The Stranger (Manny Jacinto) in Lucasfilm's THE ACOLYTE, season one, exclusively on Disney+. ©2024 Lucasfilm Ltd. & TM. All Rights Reserved.
Manny Jacinto in ‘The Acolyte’Lucasfilm Ltd.

As of Episode 7 — mild spoilers ahead — “The Acolyte” has non-Jedi Force sensitivity, secret siblings, a wookie, and a potential enemies-to-lovers subplot — all of which were part of the original trilogy, by the way, and which get deliciously remixed instead of just rehashed (looking at you, “The Force Awakens”). For many fans, Osha and Qimir’s (Jacinto) potential romantic undertones are everything that was promised with Rose and Finn in “The Last Jedi” but utterly ignored in “The Rise of Skywalker”: a nonwhite interracial ship, or at the very least a possible alliance — though the ship potential also speaks to “Reylo” shippers who saw Kylo Ren (Adam Driver) and Rey’s (Daisy Ridley) chemistry in “The Last Jedi” as a similarly unfulfilled promise. (The dying kiss doesn’t count!) Jacinto has provided one of the most transfixing character turns in franchise history in just two episodes. Tentpole properties like Star Wars and Marvel are notoriously tame when it comes to romance, but “The Acolyte” charges every scene with tension, has a TV-14 rating, and extremely strategic nudity. It feels organic and earned, in line with the concept of Dark Side seduction, which has ample Star Wars precedent.

So what of the hate?
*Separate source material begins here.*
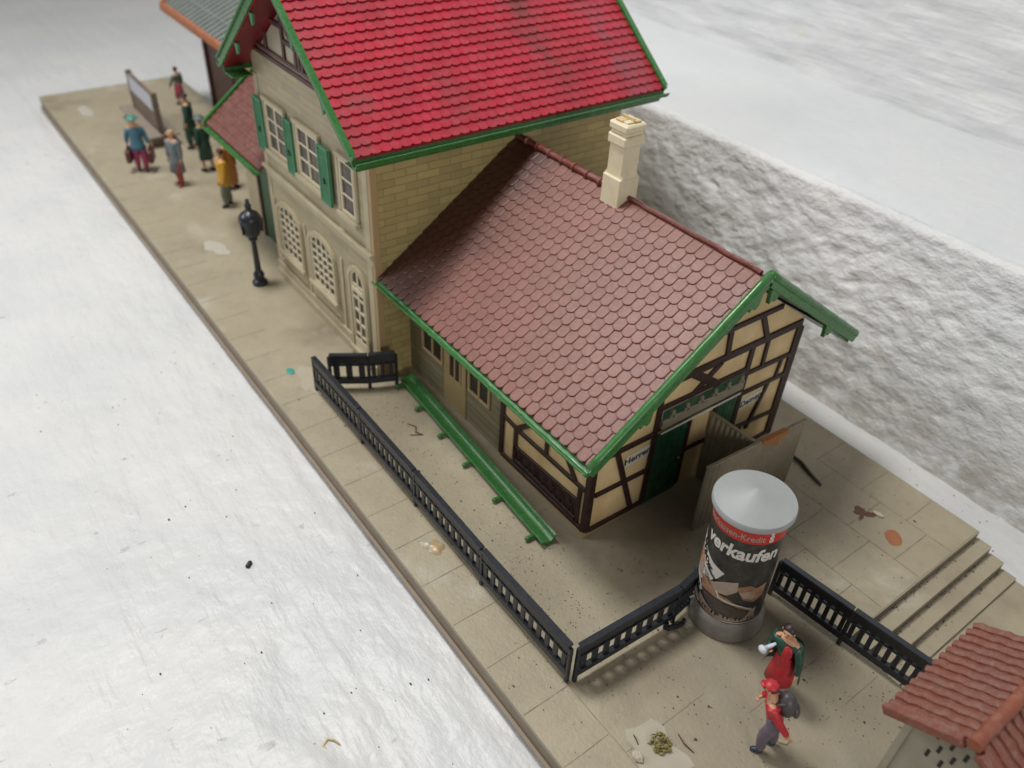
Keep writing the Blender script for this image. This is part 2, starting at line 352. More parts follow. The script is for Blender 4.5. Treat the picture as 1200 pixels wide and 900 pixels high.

Apart from trolling (Episode 7 had 3/10 on IMDb before it even premiered), some of it is the usual — sexism, racism homophobia — while some hides behind the mask of nostalgia. Still others are so incensed by “The Acolyte”s mere existence that they insist no reviewer would give it a positive score without receiving financial bribes. (To the man who directed this specific accusation at me, I assure you that if I had Disney money I would not be here, Online, with you.) There’s a sentiment among detractors that Headland doesn’t deserve the series or sufficiently revere the franchise, when the potential she has found and realized in it is beyond almost all of her predecessors by far.

I shouldn’t waste words here trying to convince detractors how marvelous “The Acolyte” is (this piece is strictly for the “Acolyte”-curious) — since many have convinced themselves it’s objectively, unwatchably bad — but all I can say is that I hope they find something that sparks the same joy and excitement that this series does in its fans. The tension of a slow burn, the menace of secrecy, the thrill of lightsaber battles and space magic, and an arc as epic as anyone named Skywalker — all of it burns bright in “The Acolyte,” for those who dare to believe the dream isn’t dead.

“The Acolyte” airs Tuesdays at 9 p.m. ET on Disney+.